Everyone knew that Roberts wasn’t a good centerfielder. Certainly he couldn’t have been enough of an improvement on Winn that it justified an additional $18M expenditure, right? Ugh. Even worse, Roberts forced Winn to stay in right field, which meant the Giants weren’t going to acquire anyone to play right field, where power is readily available. That’s how you build a team that can’t crack 100 home runs. Nothing against Winn, but his ultimate value to the team would have been better realized in center.

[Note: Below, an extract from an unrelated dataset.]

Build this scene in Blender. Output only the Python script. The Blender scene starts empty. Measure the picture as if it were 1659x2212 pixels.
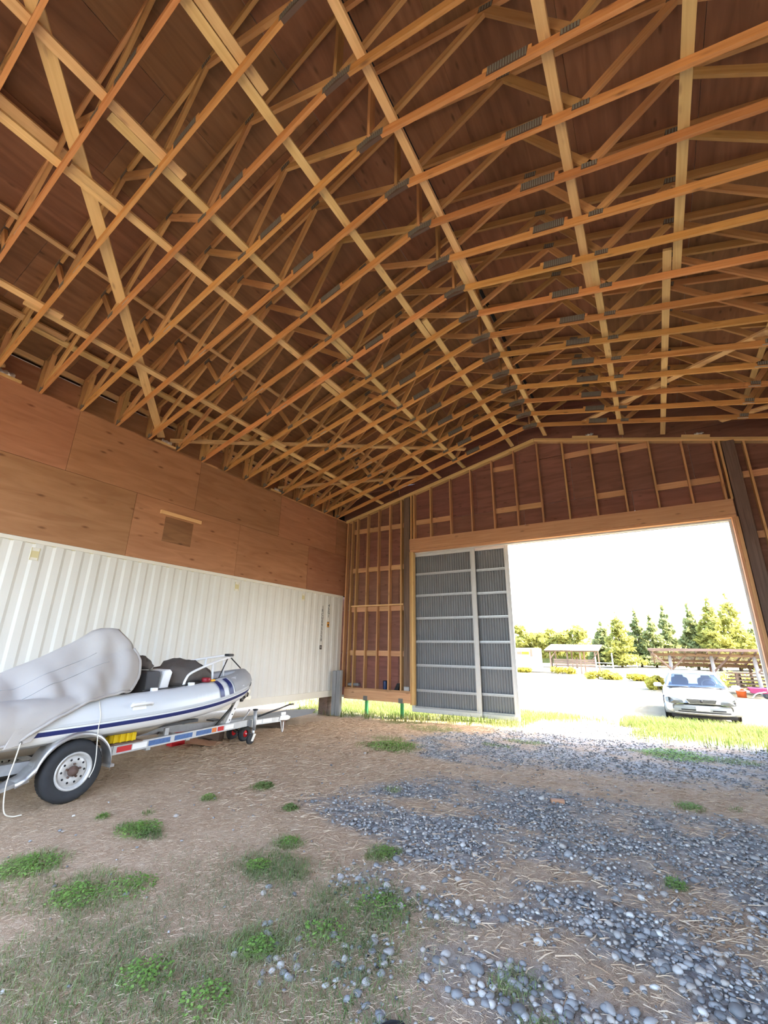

Once it was clear that Roberts wasn’t a good defensive center fielder, the Giants decided that they absolutely could not be without a good defensive center fielder. So they committed $60M to Aaron Rowand, who was a good defensive center fielder. Emphasis on the past tense, "was." Rowand drank from the same celebratory champagne flute as Barry Zito, apparently, because somewhere between his old team and his new team, he lost a chunk of his value. I can almost forgive Sabean for this one, as Rowand was once highly regarded defensively by stats and scouts alike. Still, the Giants already had Winn, and they’re now without a good defensive center fielder. Again. Unless you count Winn, of course.

Long story short: I have no idea how Brian Sabean evaluates center fielders. He thought Juan Pierre was a viable option, but Randy Winn was always out of the question. Marvin Benard and Dave Roberts were a-ok to lock in, but Randy Winn was always out of the question, to the point where a five-year/$60M contract was preferable to Winn in center. Until I’m reassured that Sabean has any idea what constitutes a good or bad center fielder, I’ll be wary of the New Sabean. Every time I think that I could be fine with Sabean constructing future rosters, I think "Gary Matthews, Juan Pierre, and Dave Roberts," and I get over it.

So I’ll just wait for the inevitable Rowand-to-right field move, followed by a five-year deal to Nate McLouth.